[Scene script records]

Start

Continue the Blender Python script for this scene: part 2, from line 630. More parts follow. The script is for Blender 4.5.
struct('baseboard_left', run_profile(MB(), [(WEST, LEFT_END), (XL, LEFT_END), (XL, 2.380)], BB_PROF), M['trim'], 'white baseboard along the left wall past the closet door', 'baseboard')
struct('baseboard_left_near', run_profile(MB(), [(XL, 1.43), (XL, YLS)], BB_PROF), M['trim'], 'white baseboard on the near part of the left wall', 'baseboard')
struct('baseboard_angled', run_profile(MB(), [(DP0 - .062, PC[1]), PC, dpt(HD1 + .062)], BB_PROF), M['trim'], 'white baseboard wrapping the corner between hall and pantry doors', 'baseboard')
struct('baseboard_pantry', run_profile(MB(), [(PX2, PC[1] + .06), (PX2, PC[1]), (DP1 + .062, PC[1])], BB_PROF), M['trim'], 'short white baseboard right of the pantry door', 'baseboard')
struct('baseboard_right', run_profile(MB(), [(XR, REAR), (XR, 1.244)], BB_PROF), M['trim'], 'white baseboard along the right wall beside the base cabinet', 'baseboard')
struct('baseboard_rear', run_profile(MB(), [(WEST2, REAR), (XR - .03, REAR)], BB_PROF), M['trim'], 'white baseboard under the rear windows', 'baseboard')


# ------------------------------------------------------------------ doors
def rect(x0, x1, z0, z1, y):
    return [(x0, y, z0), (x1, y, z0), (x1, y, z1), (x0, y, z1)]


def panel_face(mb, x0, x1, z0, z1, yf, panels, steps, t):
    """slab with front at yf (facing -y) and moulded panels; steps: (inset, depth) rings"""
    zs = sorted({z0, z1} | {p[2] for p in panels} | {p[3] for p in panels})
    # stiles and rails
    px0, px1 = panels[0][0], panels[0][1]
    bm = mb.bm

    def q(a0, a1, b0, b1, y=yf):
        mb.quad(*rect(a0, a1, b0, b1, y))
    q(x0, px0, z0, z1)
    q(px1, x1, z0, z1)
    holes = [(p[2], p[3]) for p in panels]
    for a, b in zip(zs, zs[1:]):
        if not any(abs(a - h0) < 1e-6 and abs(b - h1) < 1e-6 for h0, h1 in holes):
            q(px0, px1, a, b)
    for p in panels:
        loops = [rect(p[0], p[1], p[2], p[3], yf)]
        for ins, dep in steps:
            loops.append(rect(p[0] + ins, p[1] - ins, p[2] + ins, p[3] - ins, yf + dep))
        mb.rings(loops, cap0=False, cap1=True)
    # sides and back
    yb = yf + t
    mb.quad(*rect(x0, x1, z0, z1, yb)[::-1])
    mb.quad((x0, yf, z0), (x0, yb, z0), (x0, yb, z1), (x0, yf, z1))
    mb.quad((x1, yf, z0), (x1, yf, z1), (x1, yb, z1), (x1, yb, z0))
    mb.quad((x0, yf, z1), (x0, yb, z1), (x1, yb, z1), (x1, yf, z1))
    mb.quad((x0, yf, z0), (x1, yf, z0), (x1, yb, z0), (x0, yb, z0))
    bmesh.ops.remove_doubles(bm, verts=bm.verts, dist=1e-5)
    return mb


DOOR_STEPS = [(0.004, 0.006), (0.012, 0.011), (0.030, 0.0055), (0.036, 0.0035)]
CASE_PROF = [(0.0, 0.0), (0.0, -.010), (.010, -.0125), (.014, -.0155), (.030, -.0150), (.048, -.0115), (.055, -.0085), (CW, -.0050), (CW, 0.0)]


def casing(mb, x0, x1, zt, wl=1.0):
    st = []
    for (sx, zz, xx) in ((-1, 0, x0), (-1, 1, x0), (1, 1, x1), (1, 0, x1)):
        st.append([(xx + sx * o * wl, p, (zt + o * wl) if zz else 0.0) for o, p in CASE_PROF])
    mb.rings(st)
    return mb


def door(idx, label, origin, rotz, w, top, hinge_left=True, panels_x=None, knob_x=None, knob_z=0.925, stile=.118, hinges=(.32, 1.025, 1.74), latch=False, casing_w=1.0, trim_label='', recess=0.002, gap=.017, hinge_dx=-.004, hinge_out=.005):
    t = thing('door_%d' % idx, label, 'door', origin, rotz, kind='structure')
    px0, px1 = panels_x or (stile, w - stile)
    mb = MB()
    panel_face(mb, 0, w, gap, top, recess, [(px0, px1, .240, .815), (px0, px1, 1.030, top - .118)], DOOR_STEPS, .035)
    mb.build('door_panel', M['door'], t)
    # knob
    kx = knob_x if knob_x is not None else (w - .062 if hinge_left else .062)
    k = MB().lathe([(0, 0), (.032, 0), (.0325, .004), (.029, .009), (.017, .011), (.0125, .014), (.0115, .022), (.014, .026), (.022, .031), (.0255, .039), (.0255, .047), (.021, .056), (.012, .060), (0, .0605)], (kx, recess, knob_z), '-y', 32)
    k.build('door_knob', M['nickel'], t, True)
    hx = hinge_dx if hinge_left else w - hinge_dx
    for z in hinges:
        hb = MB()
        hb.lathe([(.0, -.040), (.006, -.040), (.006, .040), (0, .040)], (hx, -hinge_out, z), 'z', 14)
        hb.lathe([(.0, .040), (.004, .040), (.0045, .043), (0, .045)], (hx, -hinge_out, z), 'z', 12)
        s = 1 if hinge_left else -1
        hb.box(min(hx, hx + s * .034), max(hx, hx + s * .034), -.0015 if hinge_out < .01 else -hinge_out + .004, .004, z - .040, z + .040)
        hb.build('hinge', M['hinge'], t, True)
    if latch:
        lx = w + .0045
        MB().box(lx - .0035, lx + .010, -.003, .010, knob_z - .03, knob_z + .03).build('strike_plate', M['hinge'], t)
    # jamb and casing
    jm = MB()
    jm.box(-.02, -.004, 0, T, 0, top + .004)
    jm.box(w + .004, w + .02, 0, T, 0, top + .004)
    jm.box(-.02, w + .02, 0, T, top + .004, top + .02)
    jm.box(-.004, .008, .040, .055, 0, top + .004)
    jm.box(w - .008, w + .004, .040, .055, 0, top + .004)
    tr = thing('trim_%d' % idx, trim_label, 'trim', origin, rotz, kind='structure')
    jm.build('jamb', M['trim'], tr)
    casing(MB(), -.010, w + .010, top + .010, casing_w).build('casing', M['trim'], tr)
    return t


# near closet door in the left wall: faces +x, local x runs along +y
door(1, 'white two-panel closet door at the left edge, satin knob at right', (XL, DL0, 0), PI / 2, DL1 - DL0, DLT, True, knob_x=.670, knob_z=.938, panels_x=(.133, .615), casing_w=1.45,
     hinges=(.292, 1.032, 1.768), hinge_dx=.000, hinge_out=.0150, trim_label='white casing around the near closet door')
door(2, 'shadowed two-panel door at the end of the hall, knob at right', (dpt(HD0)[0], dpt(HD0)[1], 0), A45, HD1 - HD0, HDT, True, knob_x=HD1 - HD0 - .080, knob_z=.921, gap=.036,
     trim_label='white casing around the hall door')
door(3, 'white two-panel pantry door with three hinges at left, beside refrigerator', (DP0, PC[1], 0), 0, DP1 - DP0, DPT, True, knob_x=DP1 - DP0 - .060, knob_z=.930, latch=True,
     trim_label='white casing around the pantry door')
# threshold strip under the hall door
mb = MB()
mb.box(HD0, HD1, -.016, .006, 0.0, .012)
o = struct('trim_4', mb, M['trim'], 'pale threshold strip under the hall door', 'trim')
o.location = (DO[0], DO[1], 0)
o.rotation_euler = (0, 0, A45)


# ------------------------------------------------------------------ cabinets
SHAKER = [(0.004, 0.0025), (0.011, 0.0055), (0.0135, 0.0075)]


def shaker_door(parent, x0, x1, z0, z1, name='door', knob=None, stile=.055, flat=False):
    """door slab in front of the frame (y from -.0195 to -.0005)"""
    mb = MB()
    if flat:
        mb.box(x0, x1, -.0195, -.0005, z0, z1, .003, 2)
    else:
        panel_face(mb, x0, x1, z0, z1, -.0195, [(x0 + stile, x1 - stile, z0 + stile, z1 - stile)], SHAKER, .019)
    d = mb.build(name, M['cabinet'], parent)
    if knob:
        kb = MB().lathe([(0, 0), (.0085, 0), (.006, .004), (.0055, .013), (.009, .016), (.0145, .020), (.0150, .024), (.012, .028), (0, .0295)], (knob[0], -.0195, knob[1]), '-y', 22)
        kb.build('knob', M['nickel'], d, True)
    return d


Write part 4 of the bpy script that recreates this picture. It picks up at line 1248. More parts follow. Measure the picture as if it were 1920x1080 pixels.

End

### Set exercise
Take the lines from the start of the records through the line holding "(x0, y, z1)]", both included, and please print them exactly, with nothing else.

### Task response
Continue the Blender Python script for this scene: part 2, from line 630. More parts follow. The script is for Blender 4.5.
struct('baseboard_left', run_profile(MB(), [(WEST, LEFT_END), (XL, LEFT_END), (XL, 2.380)], BB_PROF), M['trim'], 'white baseboard along the left wall past the closet door', 'baseboard')
struct('baseboard_left_near', run_profile(MB(), [(XL, 1.43), (XL, YLS)], BB_PROF), M['trim'], 'white baseboard on the near part of the left wall', 'baseboard')
struct('baseboard_angled', run_profile(MB(), [(DP0 - .062, PC[1]), PC, dpt(HD1 + .062)], BB_PROF), M['trim'], 'white baseboard wrapping the corner between hall and pantry doors', 'baseboard')
struct('baseboard_pantry', run_profile(MB(), [(PX2, PC[1] + .06), (PX2, PC[1]), (DP1 + .062, PC[1])], BB_PROF), M['trim'], 'short white baseboard right of the pantry door', 'baseboard')
struct('baseboard_right', run_profile(MB(), [(XR, REAR), (XR, 1.244)], BB_PROF), M['trim'], 'white baseboard along the right wall beside the base cabinet', 'baseboard')
struct('baseboard_rear', run_profile(MB(), [(WEST2, REAR), (XR - .03, REAR)], BB_PROF), M['trim'], 'white baseboard under the rear windows', 'baseboard')


# ------------------------------------------------------------------ doors
def rect(x0, x1, z0, z1, y):
    return [(x0, y, z0), (x1, y, z0), (x1, y, z1), (x0, y, z1)]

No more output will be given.